Fareed still implies that diplomatic rapprochement with the world’s pariah states, Iran, Syria, North Korea, Myanmar, and Russia is the response to the isolation that the regimes have incurred for decades, implying that is a progressive response to a failed policy.

While isolation has not led to the fall of these regimes, it is far preferable to the alternative, the perpetuation, entrenchment, and enrichment of those regimes, all for the eternal fraud that with US engagement, liberalization is just over the horizon. Access to American markets, American recognition, and diplomatic respect should not be treated as cheap handouts, they should be the privilege of American partners, not sold for a year of cheaper oil between OPEC meetings, or one-time trade concessions. The failed transactional foreign policy of the last regime, one that Fareed bemoans, is apparently alive and well in Fareed’s own subconscious, and such cold calculus can only lead to a world that only values resources, and force, not democracy and liberal values.

This does not mean that we should not keep open diplomatic channels and communicate with these pariah regimes, but offering concessions to tyrants for dialogue, more broadly ignoring the global explosion in autocracy, is incredibly short sighted, and is to our own detriment. Not only are these fickle friends, regimes who will quickly betray the US for a better offer from the PRC, Russia, or Iran, coddling authoritarian regimes is dangerous because the regimes themselves are unstable. People in those states will remember, too, that it was the US who backed the regimes who murdered their families and raped their countries, and perhaps never forgive us.

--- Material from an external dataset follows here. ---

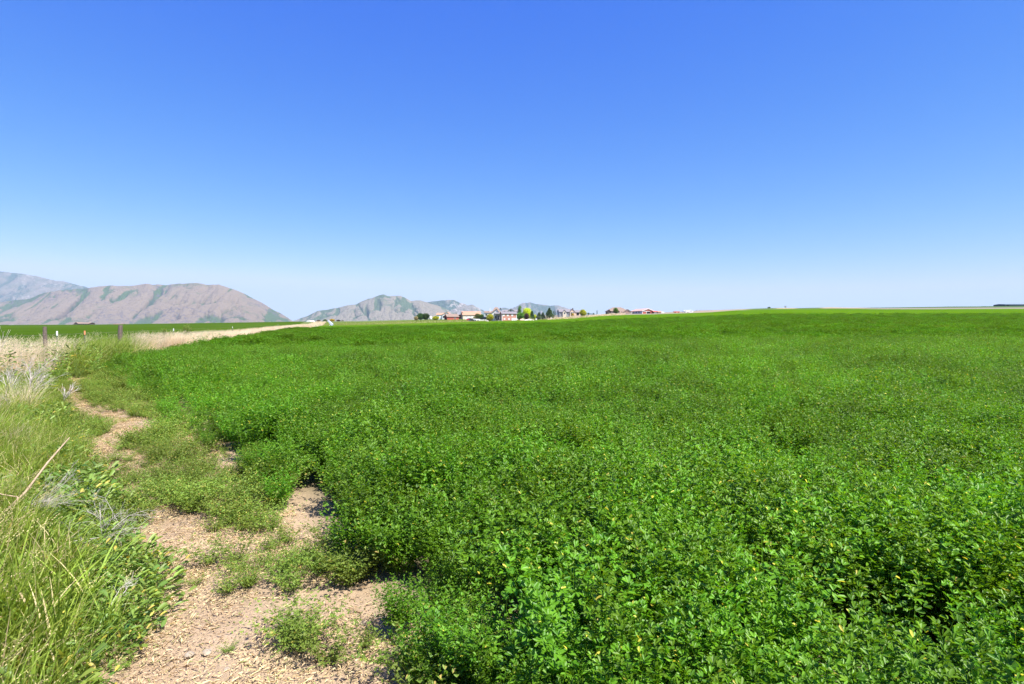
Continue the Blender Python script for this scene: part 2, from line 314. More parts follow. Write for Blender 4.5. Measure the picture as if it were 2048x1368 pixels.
# ------------------------------------------------------------------ mountains
def mountain_mat(name, tanc, greenc, rockc, sc):
    m = bpy.data.materials.new(name); m.use_nodes = True; n = m.node_tree; b = n.nodes['Principled BSDF']; L = n.links
    b.inputs['Roughness'].default_value = .95; b.inputs['Specular IOR Level'].default_value = .05
    g = n.nodes.new('ShaderNodeNewGeometry'); at_ = n.nodes.new('ShaderNodeAttribute'); at_.attribute_name = 'veg'
    t = n.nodes.new('ShaderNodeTexNoise'); t.inputs['Scale'].default_value = sc; t.inputs['Detail'].default_value = 8; t.inputs['Roughness'].default_value = .7; L.new(g.outputs['Position'], t.inputs['Vector'])
    t2 = n.nodes.new('ShaderNodeTexNoise'); t2.inputs['Scale'].default_value = sc*3.2; t2.inputs['Detail'].default_value = 6; t2.inputs['Roughness'].default_value = .75; L.new(g.outputs['Position'], t2.inputs['Vector'])
    a = n.nodes.new('ShaderNodeMath'); a.operation = 'ADD'; L.new(at_.outputs['Fac'], a.inputs[0]); L.new(t.outputs['Fac'], a.inputs[1])
    r = n.nodes.new('ShaderNodeMapRange'); r.inputs['From Min'].default_value = .58; r.inputs['From Max'].default_value = .80; L.new(a.outputs[0], r.inputs['Value'])
    mx = n.nodes.new('ShaderNodeMix'); mx.data_type = 'RGBA'; mx.inputs['A'].default_value = (*tanc, 1); mx.inputs['B'].default_value = (*greenc, 1); L.new(r.outputs[0], mx.inputs['Factor'])
    r2 = n.nodes.new('ShaderNodeMapRange'); r2.inputs['From Min'].default_value = .52; r2.inputs['From Max'].default_value = .60; r2.inputs['To Max'].default_value = .9; L.new(t2.outputs['Fac'], r2.inputs['Value'])
    mx2 = n.nodes.new('ShaderNodeMix'); mx2.data_type = 'RGBA'; mx2.inputs['B'].default_value = (*rockc, 1); L.new(mx.outputs['Result'], mx2.inputs['A'])
    at2 = n.nodes.new('ShaderNodeAttribute'); at2.attribute_name = 'rock'
    mu = n.nodes.new('ShaderNodeMath'); mu.operation = 'MULTIPLY'; L.new(r2.outputs[0], mu.inputs[0]); L.new(at2.outputs['Fac'], mu.inputs[1]); L.new(mu.outputs[0], mx2.inputs['Factor'])
    L.new(mx2.outputs['Result'], b.inputs['Base Color'])
    bp = n.nodes.new('ShaderNodeBump'); bp.inputs['Strength'].default_value = 1; bp.inputs['Distance'].default_value = 45; L.new(t2.outputs['Fac'], bp.inputs['Height']); L.new(bp.outputs[0], b.inputs['Normal'])
    return m
M_MT = mountain_mat('dry_mountain', (.25,.19,.13), (.075,.120,.040), (.13,.11,.12), .006)
M_MT2 = mountain_mat('pale_hill', (.25,.215,.155), (.085,.125,.06), (.20,.18,.16), .006)
M_MT3 = mountain_mat('far_blue_ridge', (.19,.165,.12), (.05,.085,.045), (.42,.37,.33), .004)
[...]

It is true that there is generally no black and white in geopolitics, and that the deeply flawed but well-intentioned US can not cloister itself from the outside world, but not only the costs, but reasons for further rapprochement must be deeply examined, and measured against our own values.

If the reasons for improving relations with a country are to prevent war, to improve our ability to influence regimes, to counter a strategic threat and save lives, or to promote liberal values, then compromise is worth it.

If the reasons are financial, like Joe Biden cuckolding himself to a murderous autocrat in Saudi Arabia in the sad hopes that it would curry enough favor with him to up OPEC output, the answer should be a resounding no. If they are to increase trade with a regime that has no prospect or intention of every liberalizing just for the interests of America’s economic elite, the answer should also be a resounding no. When America is forced to bite its tongue and silently accept crimes against humanity because of the glass hearts of mass murderers, the answer should always be no.